3) Sync everything online and/or to a local computer. Yes, this may require a replacement to Kies but with the previous team dead it'd be hard to do a worse job.
I once offered a software technology of mine to Samsung, Apple and a few other companies by email. From most of them I got zero reply whatsoever.
I got a reply from the Apple CTO who wrote that my tech was kind of interesting, but that it would not fit nicely into their technology architecture.
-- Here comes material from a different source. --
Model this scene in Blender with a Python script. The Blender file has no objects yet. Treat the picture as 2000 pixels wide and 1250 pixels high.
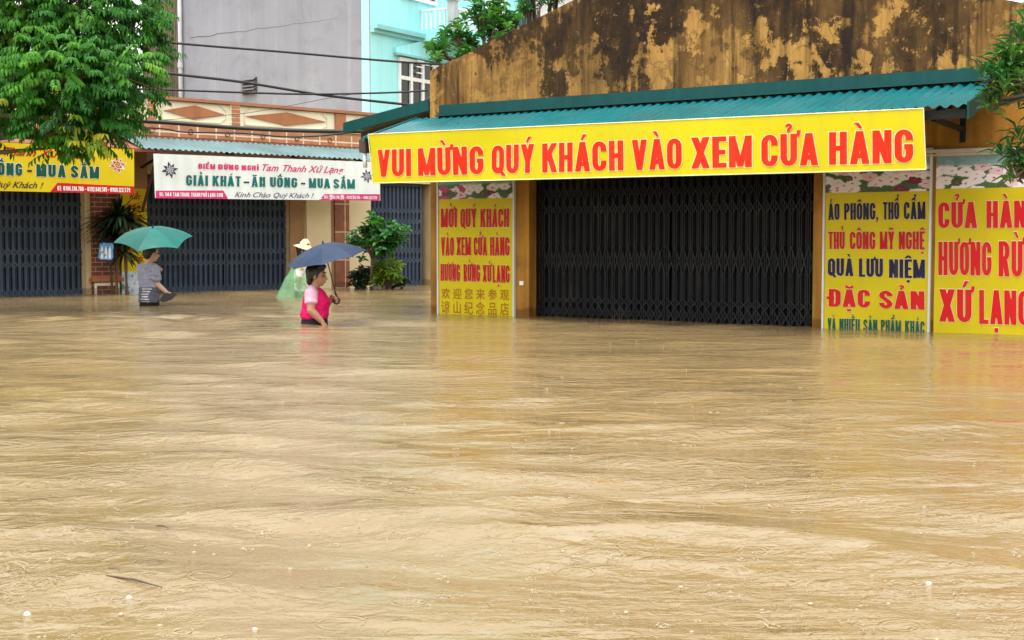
import bpy, bmesh, math, random, unicodedata
import numpy as np
from mathutils import Vector, Matrix, noise as mnoise
random.seed(7); np.random.seed(7)
sc = bpy.context.scene
COL = sc.collection
R = math.radians

# ------------------------------------------------------------------ camera, sky, sun, exposure
CAM_H = 0.85
FPX = 2700.0                       # focal length in photograph pixels (2000 wide)
PITCH = math.atan(152.0 / FPX)
cam = bpy.data.cameras.new('camera'); cam.sensor_width = 36; cam.lens = 36 * FPX / 2000
cam.clip_start = 0.05; cam.clip_end = 3000
camo = bpy.data.objects.new('camera', cam); COL.objects.link(camo)
camo.location = (0, 0, CAM_H); camo.rotation_euler = (math.pi / 2 - PITCH, 0, 0)
sc.camera = camo

SUN_EL, SUN_AZ = R(76), R(208)
world = bpy.data.worlds.new('World'); sc.world = world; world.use_nodes = True
wn = world.node_tree
bg = wn.nodes['Background']; bg.inputs['Strength'].default_value = 0.15
sky = wn.nodes.new('ShaderNodeTexSky'); sky.sky_type = 'NISHITA'; sky.sun_disc = False
sky.sun_elevation = SUN_EL; sky.sun_rotation = SUN_AZ; sky.dust_density = 4.0; sky.air_density = 4.0; sky.ozone_density = 0.3
hs = wn.nodes.new('ShaderNodeHueSaturation'); hs.inputs['Saturation'].default_value = 0.15
wn.links.new(sky.outputs[0], hs.inputs['Color']); wn.links.new(hs.outputs[0], bg.inputs['Color'])
sl = bpy.data.lights.new('sun', 'SUN'); sl.energy = 0.5; sl.angle = R(25); sl.color = (1.0, .96, .9)
so = bpy.data.objects.new('sun', sl); COL.objects.link(so)
to_sun = Vector((math.sin(SUN_AZ) * math.cos(SUN_EL), math.cos(SUN_AZ) * math.cos(SUN_EL), math.sin(SUN_EL)))
so.rotation_euler = to_sun.to_track_quat('Z', 'Y').to_euler()
sc.view_settings.view_transform = 'Standard'; sc.view_settings.look = 'None'
sc.view_settings.gamma = 1; sc.view_settings.exposure = 1.4; sc.view_settings.use_curve_mapping = False

# ------------------------------------------------------------------ measuring helpers
CO = Vector((0, 0, CAM_H))
FWD = Vector((0, math.cos(PITCH), -math.sin(PITCH))); UP = Vector((0, math.sin(PITCH), math.cos(PITCH)))
def ray(x, y):
    return Vector((1, 0, 0)) * ((x - 1000) / FPX) + UP * (-(y - 625) / FPX) + FWD
def at(x, y, Y):                    # point at world depth Y
    r = ray(x, y); return CO + r * (Y / r.y)
def on_water(x, y, z=0.0):
    r = ray(x, y); return CO + r * ((z - CAM_H) / r.z)

class Plane:                        # a vertical facade: u along it, z up, n outward
    def __init__(s, o, u):
        s.o = Vector((o[0], o[1], 0)); s.u = Vector((u[0], u[1], 0)).normalized()
        s.n = Vector((s.u.y, -s.u.x, 0))
        if s.n.dot(-s.o) < 0: s.n = -s.n
        s.ang = math.atan2(s.u.y, s.u.x)
    def P(s, u, z, n=0.0):
        p = s.o + s.u * u + s.n * n; return Vector((p.x, p.y, z))
    def uv(s, x, y, n=0.0):
        r = ray(x, y); q = s.o + s.n * n - CO
        t = q.dot(s.n) / r.dot(s.n); p = CO + r * t
        return ((p - s.o).dot(s.u), p.z)
    def U(s, x, y=480, n=0.0): return s.uv(x, y, n)[0]
    def Z(s, x, y, n=0.0): return s.uv(x, y, n)[1]

# ------------------------------------------------------------------ object helpers
class MB:
    def __init__(s): s.v = []; s.f = []; s.m = []; s.t = []; s.cm = 0; s.ct = 0.0
    def add(s, vs, fs):
        b = len(s.v); s.v.extend([tuple(v) for v in vs])
        for f in fs: s.f.append([b + i for i in f]); s.m.append(s.cm); s.t.append(s.ct)
    def poly(s, vs): s.add(vs, [list(range(len(vs)))])
    def hexa(s, p):   # p: 4 bottom, 4 top
        s.add(p, [(3, 2, 1, 0), (4, 5, 6, 7), (0, 1, 5, 4), (1, 2, 6, 5), (2, 3, 7, 6), (3, 0, 4, 7)])
    def pbox(s, pl, u0, u1, z0, z1, n0, n1):
        P = pl.P
        s.hexa([P(u0, z0, n1), P(u1, z0, n1), P(u1, z0, n0), P(u0, z0, n0), P(u0, z1, n1), P(u1, z1, n1), P(u1, z1, n0), P(u0, z1, n0)])
    def box(s, a, b):
        x0, y0, z0 = a; x1, y1, z1 = b
        s.hexa([(x0, y0, z0), (x1, y0, z0), (x1, y1, z0), (x0, y1, z0), (x0, y0, z1), (x1, y0, z1), (x1, y1, z1), (x0, y1, z1)])
    def pprism(s, pl, uz, n0, n1):   # polygon in the facade, extruded along n
        k = len(uz); vs = [pl.P(u, z, n1) for u, z in uz] + [pl.P(u, z, n0) for u, z in uz]
        s.add(vs, [list(range(k)), list(range(2 * k - 1, k - 1, -1))] + [(i, i + k, (i + 1) % k + k, (i + 1) % k) for i in range(k)])
    def bar(s, a, b, w, h, up=Vector((0, 0, 1))):
        a = Vector(a); b = Vector(b); d = (b - a).normalized(); x = d.cross(up)
        if x.length < 1e-4: x = d.cross(Vector((0, 1, 0)))
        x.normalize(); y = x.cross(d).normalized(); x *= w / 2; y *= h / 2
        s.hexa([a - x - y, a + x - y, a + x + y, a - x + y, b - x - y, b + x - y, b + x + y, b - x + y])
    def tube(s, pts, r, seg=8, cap=True):
        pts = [Vector(p) for p in pts]; n = len(pts)
        rr = r if isinstance(r, (list, tuple)) else [r] * n
        T = [(pts[min(i + 1, n - 1)] - pts[max(i - 1, 0)]).normalized() for i in range(n)]
        x = T[0].orthogonal().normalized(); vs = []; fs = []
        for i in range(n):
            x = (x - T[i] * x.dot(T[i])).normalized(); y = T[i].cross(x)
            for k in range(seg):
                a = 2 * math.pi * k / seg; vs.append(pts[i] + (x * math.cos(a) + y * math.sin(a)) * rr[i])
        for i in range(n - 1):
            for k in range(seg):
                k2 = (k + 1) % seg; fs.append((i * seg + k, i * seg + k2, (i + 1) * seg + k2, (i + 1) * seg + k))
        if cap: fs.append(tuple(range(seg - 1, -1, -1))); fs.append(tuple((n - 1) * seg + k for k in range(seg)))
        s.add(vs, fs)
    def limb(s, pts, r, seg=14):     # tube with rounded ends
        pts = [Vector(p) for p in pts]; r = list(r)
        d0 = (pts[0] - pts[1]).normalized(); d1 = (pts[-1] - pts[-2]).normalized(); P = []; Q = []
        for k in (1.0, .87, .5):
            P.append(pts[0] + d0 * r[0] * k); Q.append(r[0] * math.sqrt(max(.004, 1 - k * k)))
        P += pts; Q += r
        for k in (.5, .87, 1.0):
            P.append(pts[-1] + d1 * r[-1] * k); Q.append(r[-1] * math.sqrt(max(.004, 1 - k * k)))
        s.tube(P, Q, seg)
    def stack(s, secs, seg=24):      # horizontal elliptical sections (z, cx, cy, rx, ry[, power])
        vs = []; fs = []; n = len(secs)
        for q in secs:
            z, cx, cy, rx, ry = q[:5]; pw = q[5] if len(q) > 5 else 2.0
            for k in range(seg):
                a = 2 * math.pi * k / seg; c, d = math.cos(a), math.sin(a)
                vs.append((cx + rx * math.copysign(abs(c) ** (2 / pw), c), cy + ry * math.copysign(abs(d) ** (2 / pw), d), z))
        for i in range(n - 1):
            for k in range(seg):
                k2 = (k + 1) % seg; fs.append((i * seg + k, i * seg + k2, (i + 1) * seg + k2, (i + 1) * seg + k))
        fs.append(tuple(range(seg - 1, -1, -1))); fs.append(tuple((n - 1) * seg + k for k in range(seg)))
        s.add(vs, fs)
    def ball(s, c, rx, ry=None, rz=None, seg=16, rings=10, rot=None):
        ry = ry or rx; rz = rz or rx; c = Vector(c); vs = []; fs = []
        for i in range(rings + 1):
            p = math.pi * i / rings
            for k in range(seg):
                a = 2 * math.pi * k / seg
                q = Vector((rx * math.sin(p) * math.cos(a), ry * math.sin(p) * math.sin(a), rz * math.cos(p)))
                if rot: q = rot @ q
                vs.append(c + q)
        for i in range(rings):
            for k in range(seg):
                k2 = (k + 1) % seg; fs.append((i * seg + k, (i + 1) * seg + k, (i + 1) * seg + k2, i * seg + k2))
        s.add(vs, fs)
    def grid(s, fn, nu, nv):
        vs = [fn(i / nu, j / nv) for j in range(nv + 1) for i in range(nu + 1)]
        w = nu + 1
        s.add(vs, [(j * w + i, j * w + i + 1, (j + 1) * w + i + 1, (j + 1) * w + i) for j in range(nv) for i in range(nu)])
    def build(s, name, mat, parent=None, smooth=False, local=False, tint=False, loc=None):
        me = bpy.data.meshes.new(name)
        off = Vector((0, 0, 0))
        if parent is not None and not local:
            p = parent
            while p is not None: off += p.location; p = p.parent
        if loc is not None: off += Vector(loc)
        vs = np.array(s.v, dtype=np.float64) - np.array(off)
        me.from_pydata(vs.tolist(), [], s.f); 
        mats = mat if isinstance(mat, (list, tuple)) else [mat]
        for m in mats: me.materials.append(m)
        if len(mats) > 1: me.polygons.foreach_set('material_index', s.m)
        if smooth: me.polygons.foreach_set('use_smooth', [True] * len(s.f))
        if tint:
            at_ = me.attributes.new('tint', 'FLOAT', 'FACE'); at_.data.foreach_set('value', s.t)
        me.validate(); me.update()
        o = bpy.data.objects.new(name, me); COL.objects.link(o)
        if parent is not None: o.parent = parent
        if loc is not None: o.location = loc
        return o

def join_into(o, p):
    """print p's faces (lettering) onto o: one mesh, several inks"""
    A, B = o.data, p.data; k = len(A.materials); n = len(A.vertices)
    vs = [tuple(v.co) for v in A.vertices] + [tuple(v.co) for v in B.vertices]
    fs = [list(q.vertices) for q in A.polygons] + [[i + n for i in q.vertices] for q in B.polygons]
    mi = [q.material_index for q in A.polygons] + [q.material_index + k for q in B.polygons]
    sm = [q.use_smooth for q in A.polygons] + [False] * len(B.polygons)
    me = bpy.data.meshes.new(A.name); me.from_pydata(vs, [], fs)
    for m in list(A.materials) + list(B.materials): me.materials.append(m)
    me.polygons.foreach_set('material_index', mi); me.polygons.foreach_set('use_smooth', sm); me.update()
    o.data = me; bpy.data.objects.remove(p)
def fix_normals(o):
    bm = bmesh.new(); bm.from_mesh(o.data); bmesh.ops.recalc_face_normals(bm, faces=bm.faces); bm.to_mesh(o.data); bm.free(); return o
def empty(name, loc, label=None, cat=None, group=None, rz=0):
    o = bpy.data.objects.new(name, None); COL.objects.link(o); o.location = loc; o.rotation_euler = (0, 0, rz)
    o.empty_display_size = .1
    if label: tag(o, label, cat, group)
    return o
def tag(o, label, cat, group=None):
    o['label'] = label; o['category'] = cat
    if group: o['group'] = group
    return o
def struct(o): o['kind'] = 'structure'; return o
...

He even took the time to respond to some more emails regarding related tech.
I also got a reply from Samsung who told me that "we are a Korean company and therefore have our own R&D department, so we don't need your tech". They did not write anything substantial like Apple did, just their assertion of allmightyness.
So, a bunch of complacent muppets, it seems.
I have a Samsung Galaxy Tab 10.1, which work bought for me in December. The hardware is lovely, but teh software is buggy as hell. The first thing it did, when switched on new and out of the box, was announce that Samsung Social Centre had crashed, with a notification which could only be removed by power-cycling. Despite promises at the time, Samsung seem to have decided not to port ICS to it. There was a Honeycomb OTA update in February, the most obvious effect of which was to reduce meantime between browser crashes from ten minutes to five minutes.
Overall the software is so shite that I have relegated the Tab to use as an occasional picture frame (a six hundred quid picture frame) and bought a NOS Eee PC 901 instead. It's a quarter of the price and with Lubuntu does /everything/ better than the Tab.
I have a Samsung 46C8000 3D LCD TV that was delivered new with a defective motherboard. Then they shipped the wrong replacement the first time. Guess it has worked as well as it is supposed to since no matter it is easy to crash in the Netflix app. Just fast forward to the end of a movie and hit PLAY, usually, not always the TV will crash and turn itself off.
As someone currently working for a supplier and therefore for Samsung, I can honestly say that they are the most awkward PITA's to work for I have ever encountered. They have zero effective project management - I mean, they don't even have a list of features they want put in - you find out they want something about two days before some vital deadline so end up working 48 hours straight to get it to them. They their suppliers to do ALL the work on THEIR devices so that if it goes wrong, they have someone to blame, and the real reason it goes wrong is the utterly ineffectual management.
The SS staff are permanently exhausted as they work ridiculous hours, and you hardly ever meet anyone who is actually competent as all the good ones are promoted to management, leaving a bunch of 25yr old's to deal with suppliers, and because of their lack of experience really don't do a good job.
How this company came to be #1 in phones is beyond me, and yet, there they are! I guess this headless chicken approach works when you suppliers are so desperate for the job they work their employees to the grave, and firefight rather than plan.
"Many have wondered if Google's acquisition of Motorola Mobility will put it into the hardware game, which could change the stakes for its current hardware partners".
The same people who don't ever wonder if MS sourcing its own hardware might cut into their own OEM channel.
"Android is also fighting patent battles on many fronts through its various hardware partners, so it would be prudent to have the option to drop the operating system"
I don't know any other industry where you can lean on your competitors customers and virtually extort revenue out of them for selling other peoples software - and it's perfectly legal.